Written task: Omit pictures and quote the listing below line by line, from its start through the line that holds "sc.camera = cam".

Material provided:
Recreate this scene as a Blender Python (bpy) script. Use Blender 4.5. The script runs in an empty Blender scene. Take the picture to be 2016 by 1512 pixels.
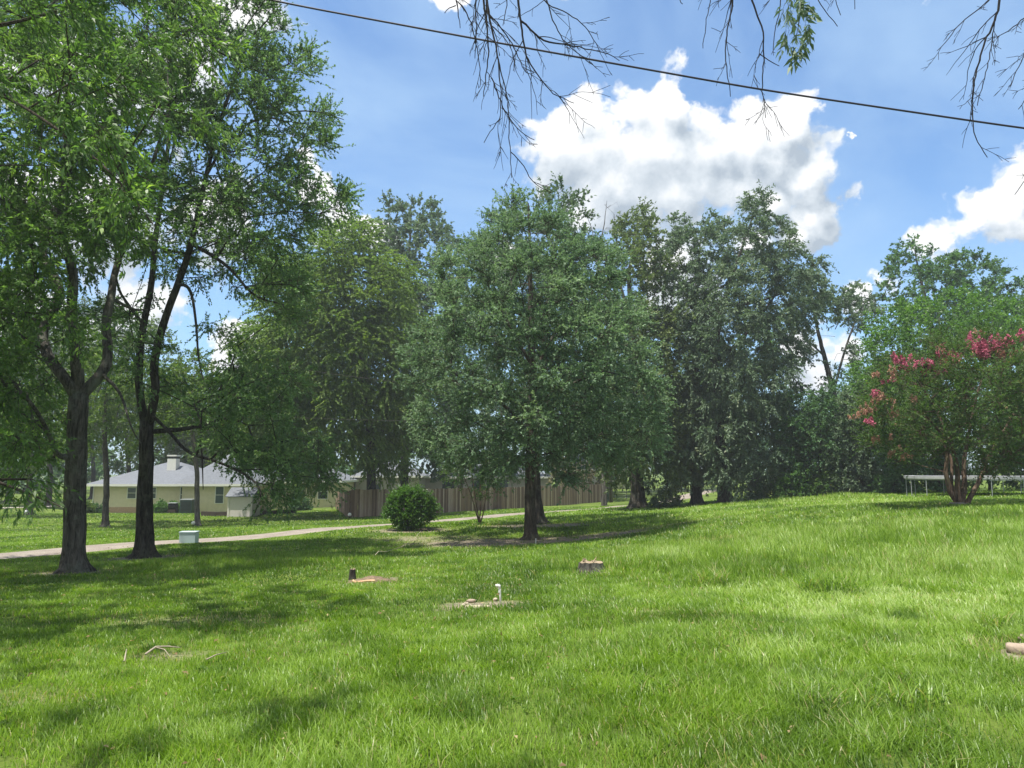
import bpy, math
import numpy as np
D = bpy.data
sc = bpy.context.scene
COL = sc.collection
RNG = np.random.default_rng(7)

# ------------------------------------------------------------------ camera
F, HORY, EYE = 1400.0, 925.0, 1.62          # focal length and horizon in photo pixels, eye height in metres
PITCH = math.atan((HORY - 756.0) / F)
cd = D.cameras.new('camera'); cam = D.objects.new('camera', cd); COL.objects.link(cam)
cam.location = (0, 0, EYE); cam.rotation_euler = (math.pi / 2 + PITCH, 0, 0)
cd.lens = 36.0 * F / 2016.0; cd.sensor_width = 36.0; cd.clip_start = 0.05; cd.clip_end = 3000
sc.camera = cam

# ------------------------------------------------------------------ light
SUN = np.array((-0.20, -0.16, 0.965)); SUN /= np.linalg.norm(SUN)   # direction towards the sun
SUN_EL = math.asin(SUN[2]); SUN_AZ = math.atan2(SUN[0], SUN[1])
sd = D.lights.new('sun', 'SUN'); sd.energy = 4.0; sd.angle = math.radians(0.55); sd.color = (1.0, 0.955, 0.87)
so = D.objects.new('sun', sd); COL.objects.link(so)
from mathutils import Vector
so.rotation_euler = Vector(SUN).to_track_quat('Z', 'Y').to_euler()
so.location = (-20, -10, 40)
sc.view_settings.view_transform = 'Standard'; sc.view_settings.look = 'None'
sc.view_settings.exposure = 1.08; sc.view_settings.gamma = 1.0
sc.render.engine = 'CYCLES'
sc.cycles.max_bounces = 7; sc.cycles.diffuse_bounces = 4; sc.cycles.glossy_bounces = 2
sc.cycles.transmission_bounces = 4; sc.cycles.transparent_max_bounces = 4
sc.cycles.denoising_prefilter = 'ACCURATE'; sc.cycles.denoising_input_passes = 'RGB_ALBEDO_NORMAL'
sc.cycles.caustics_reflective = False; sc.cycles.caustics_refractive = False


def raydir(px, py):
    u, v = (px - 1008.0) / F, (756.0 - py) / F
    c, s = math.cos(PITCH), math.sin(PITCH)
    d = np.array((u, c - v * s, s + v * c))
    return d / np.linalg.norm(d)


# world: physical sky with cumulus and thin high cloud by view direction
W = D.worlds.new('World'); sc.world = W; W.use_nodes = True
W.cycles.sampling_method = 'MANUAL'; W.cycles.sample_map_resolution = 512
nt = W.node_tree; nt.nodes.clear()


def N(nt, kind, **kw):
    n = nt.nodes.new(kind)
    for k, v in kw.items():
        if k.startswith('i_'):
            n.inputs[k[2:].replace('_', ' ')].default_value = v
        else:
            setattr(n, k, v)
    return n


def mth(nt, op, a, b=None, c=None, clamp=False):
    n = nt.nodes.new('ShaderNodeMath'); n.operation = op; n.use_clamp = clamp
    for i, v in enumerate((a, b, c)):
        if v is None: continue
        if isinstance(v, (int, float)): n.inputs[i].default_value = v
        else: nt.links.new(v, n.inputs[i])
    return n.outputs[0]


def vmth(nt, op, a, b, out=0):
    n = nt.nodes.new('ShaderNodeVectorMath'); n.operation = op
    for i, v in enumerate((a, b)):
        if v is None: continue
        if isinstance(v, (tuple, list, np.ndarray)): n.inputs[i].default_value = tuple(float(q) for q in v)
        elif isinstance(v, (int, float)): n.inputs[3].default_value = v
        else: nt.links.new(v, n.inputs[i])
    return n.outputs[out]


# cumulus lobes: (px, py, radius in px)
CL = [(1130, 235, 70), (1100, 300, 90), (1180, 290, 110), (1245, 205, 75), (1320, 215, 85), (1390, 225, 60), (1300, 300, 130),
      (1420, 290, 110), (1500, 260, 85), (1570, 255, 65), (1530, 310, 80), (1545, 270, 85), (1590, 335, 70), (1520, 390, 80), (1200, 370, 95), (1330, 385, 110), (1450, 360, 90),
      (1600, 385, 70), (1590, 430, 75), (1560, 470, 55), (1480, 480, 60), (1640, 400, 40),
      (2010, 360, 75), (1950, 400, 70), (1900, 440, 75), (1990, 450, 90), (1860, 470, 60), (2080, 400, 120),
      (620, 380, 55), (670, 430, 60), (735, 440, 40), (590, 320, 40), (1722, 560, 42), (1690, 590, 40),
      (1570, 690, 55), (1600, 740, 60), (1650, 690, 50),
      (330, 180, 150), (470, 40, 120), (180, 420, 150), (400, 430, 120), (80, 130, 120), (250, 640, 130), (480, 700, 100),
      (60, 640, 120), (1350, 560, 120), (1000, 520, 60), (895, -20, 45), (1075, -20, 38), (1850, -25, 38), (1622, 95, 16), (1690, 292, 9)]
CL_FILL = [((-.9, .1, .45), .65), ((-.5, -.7, .5), .65), ((.3, -.9, .4), .65), ((.85, -.4, .35), .55), ((1, .1, .6), .3), ((.1, -.3, 1), .4), ((-.2, -.95, .15), .4), ((-.35, .0, .95), .35), ((.9, -.1, .15), .4), ((-.8, -.5, .2), .4), ((.35, .15, .93), .22)]
g = D.node_groups.new('cloud_density', 'ShaderNodeTree')
g.interface.new_socket('dir', in_out='INPUT', socket_type='NodeSocketVector')
g.interface.new_socket('density', in_out='OUTPUT', socket_type='NodeSocketFloat')
gi = g.nodes.new('NodeGroupInput'); go = g.nodes.new('NodeGroupOutput')
nz = N(g, 'ShaderNodeTexNoise', i_Scale=9.0, i_Detail=6.0, i_Roughness=0.6); g.links.new(gi.outputs[0], nz.inputs['Vector'])
wv = vmth(g, 'SUBTRACT', nz.outputs['Color'], (0.5, 0.5, 0.5))
wv = vmth(g, 'SCALE', wv, 0.10)
dv = vmth(g, 'ADD', gi.outputs[0], wv)
acc = None
for (px, py, r) in CL:
    c = raydir(px, py)
    dist = vmth(g, 'DISTANCE', dv, c, out=1)
    ang = 1.18 * r / F * (1.0 / (1.0 + ((px - 1008) ** 2 + (py - 756) ** 2) / F ** 2)) ** 0.7
    f = mth(g, 'MULTIPLY_ADD', dist, -1.0 / ang, 1.0)
    acc = f if acc is None else mth(g, 'SMOOTH_MAX', acc, f, 0.25)
vo = N(g, 'ShaderNodeTexVoronoi', feature='SMOOTH_F1', i_Scale=15.0, i_Smoothness=0.5, i_Detail=3.0, i_Roughness=0.45, i_Lacunarity=2.2)
g.links.new(dv, vo.inputs['Vector'])
for c, ang in CL_FILL:                          # unseen cumulus behind, beside and above the viewer, added to brighten fill light
    c = np.array(c) / np.linalg.norm(c); dist = vmth(g, 'DISTANCE', dv, c, out=1)
    acc = mth(g, 'SMOOTH_MAX', acc, mth(g, 'MULTIPLY_ADD', dist, -1.0 / ang, 1.0), 0.25)
bil = mth(g, 'MULTIPLY_ADD', vo.outputs['Distance'], -1.0, 0.5)
dens = mth(g, 'ADD', acc, mth(g, 'MULTIPLY_ADD', bil, 0.9, 0.16))
nf = N(g, 'ShaderNodeTexNoise', i_Scale=60.0, i_Detail=4.0, i_Roughness=0.6); g.links.new(gi.outputs[0], nf.inputs['Vector'])
dens = mth(g, 'ADD', dens, mth(g, 'MULTIPLY', mth(g, 'SUBTRACT', nf.outputs['Fac'], 0.5), 0.22))
g.interface.new_socket('body', in_out='OUTPUT', socket_type='NodeSocketFloat')
g.links.new(dens, go.inputs[0]); g.links.new(acc, go.inputs[1])

tc = nt.nodes.new('ShaderNodeTexCoord')
ga = nt.nodes.new('ShaderNodeGroup'); ga.node_tree = g; nt.links.new(tc.outputs['Generated'], ga.inputs[0])
gb = nt.nodes.new('ShaderNodeGroup'); gb.node_tree = g
nt.links.new(vmth(nt, 'ADD', tc.outputs['Generated'], (-0.012, 0.0, 0.036)), gb.inputs[0])
alpha = nt.nodes.new('ShaderNodeMapRange'); alpha.interpolation_type = 'SMOOTHSTEP'
alpha.inputs['From Min'].default_value = 0.02; alpha.inputs['From Max'].default_value = 0.30
nt.links.new(ga.outputs[0], alpha.inputs['Value'])
diff = mth(nt, 'SUBTRACT', ga.outputs[0], gb.outputs[0])
dif2 = mth(nt, 'SUBTRACT', ga.outputs[1], gb.outputs[1])     # broad shading: bright crests, grey undersides
lit = mth(nt, "MULTIPLY_ADD", diff, 0.66, 0.50)
lit = mth(nt, 'MULTIPLY_ADD', dif2, 0.75, lit)
lit = mth(nt, 'SUBTRACT', lit, mth(nt, 'MULTIPLY', ga.outputs[0], 0.22), clamp=True)
cr = nt.nodes.new('ShaderNodeValToRGB')
cr.color_ramp.elements[0].position = 0.0; cr.color_ramp.elements[0].color = (0.40, 0.47, 0.55, 1)
cr.color_ramp.elements[1].position = 0.85; cr.color_ramp.elements[1].color = (1.0, 1.0, 1.0, 1)
e = cr.color_ramp.elements.new(0.42); e.color = (0.66, 0.72, 0.78, 1)
nt.links.new(lit, cr.inputs[0])
sky = nt.nodes.new('ShaderNodeTexSky'); sky.sky_type = 'NISHITA'; sky.sun_disc = False
sky.sun_elevation = SUN_EL; sky.sun_rotation = SUN_AZ; sky.altitude = 100; sky.air_density = 1.0; sky.dust_density = 0.6; sky.ozone_density = 1.6
SKY_STR = 0.118
CLOUD_GAIN = 4.7                          # cumulus radiance in the sky texture's units
# thin high cloud
mp = nt.nodes.new('ShaderNodeMapping'); nt.links.new(tc.outputs['Generated'], mp.inputs[0])
mp.inputs['Scale'].default_value = (1.2, 1.6, 2.6); mp.inputs['Rotation'].default_value = (0.0, 0.35, 0.3)
ci = N(nt, 'ShaderNodeTexNoise', i_Scale=2.2, i_Detail=7.0, i_Roughness=0.55, i_Distortion=0.6); nt.links.new(mp.outputs[0], ci.inputs['Vector'])
cir = nt.nodes.new('ShaderNodeMapRange'); cir.inputs['From Min'].default_value = 0.36; cir.inputs['From Max'].default_value = 0.75
cir.inputs['To Max'].default_value = 0.72
nt.links.new(ci.outputs['Fac'], cir.inputs['Value'])
mx1 = nt.nodes.new('ShaderNodeMix'); mx1.data_type = 'RGBA'
sk2 = vmth(nt, 'MULTIPLY', sky.outputs[0], (0.60, 0.77, 0.88))      # slightly hazier, deeper summer blue
nt.links.new(cir.outputs[0], mx1.inputs['Factor']); nt.links.new(sk2, mx1.inputs['A'])
mx1.inputs['B'].default_value = (2.0, 2.95, 4.15, 1)
cg = nt.nodes.new('ShaderNodeVectorMath'); cg.operation = 'SCALE'; cg.inputs['Scale'].default_value = CLOUD_GAIN
nt.links.new(cr.outputs[0], cg.inputs[0])
mx2 = nt.nodes.new('ShaderNodeMix'); mx2.data_type = 'RGBA'
nt.links.new(alpha.outputs[0], mx2.inputs['Factor']); nt.links.new(mx1.outputs['Result'], mx2.inputs['A']); nt.links.new(cg.outputs[0], mx2.inputs['B'])
bg = nt.nodes.new('ShaderNodeBackground'); bg.inputs['Strength'].default_value = SKY_STR
nt.links.new(mx2.outputs['Result'], bg.inputs['Color'])
ow = nt.nodes.new('ShaderNodeOutputWorld'); nt.links.new(bg.outputs[0], ow.inputs[0])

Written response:
Recreate this scene as a Blender Python (bpy) script. Use Blender 4.5. The script runs in an empty Blender scene. Take the picture to be 2016 by 1512 pixels.
import bpy, math
import numpy as np
D = bpy.data
sc = bpy.context.scene
COL = sc.collection
RNG = np.random.default_rng(7)

# ------------------------------------------------------------------ camera
F, HORY, EYE = 1400.0, 925.0, 1.62          # focal length and horizon in photo pixels, eye height in metres
PITCH = math.atan((HORY - 756.0) / F)
cd = D.cameras.new('camera'); cam = D.objects.new('camera', cd); COL.objects.link(cam)
cam.location = (0, 0, EYE); cam.rotation_euler = (math.pi / 2 + PITCH, 0, 0)
cd.lens = 36.0 * F / 2016.0; cd.sensor_width = 36.0; cd.clip_start = 0.05; cd.clip_end = 3000
sc.camera = cam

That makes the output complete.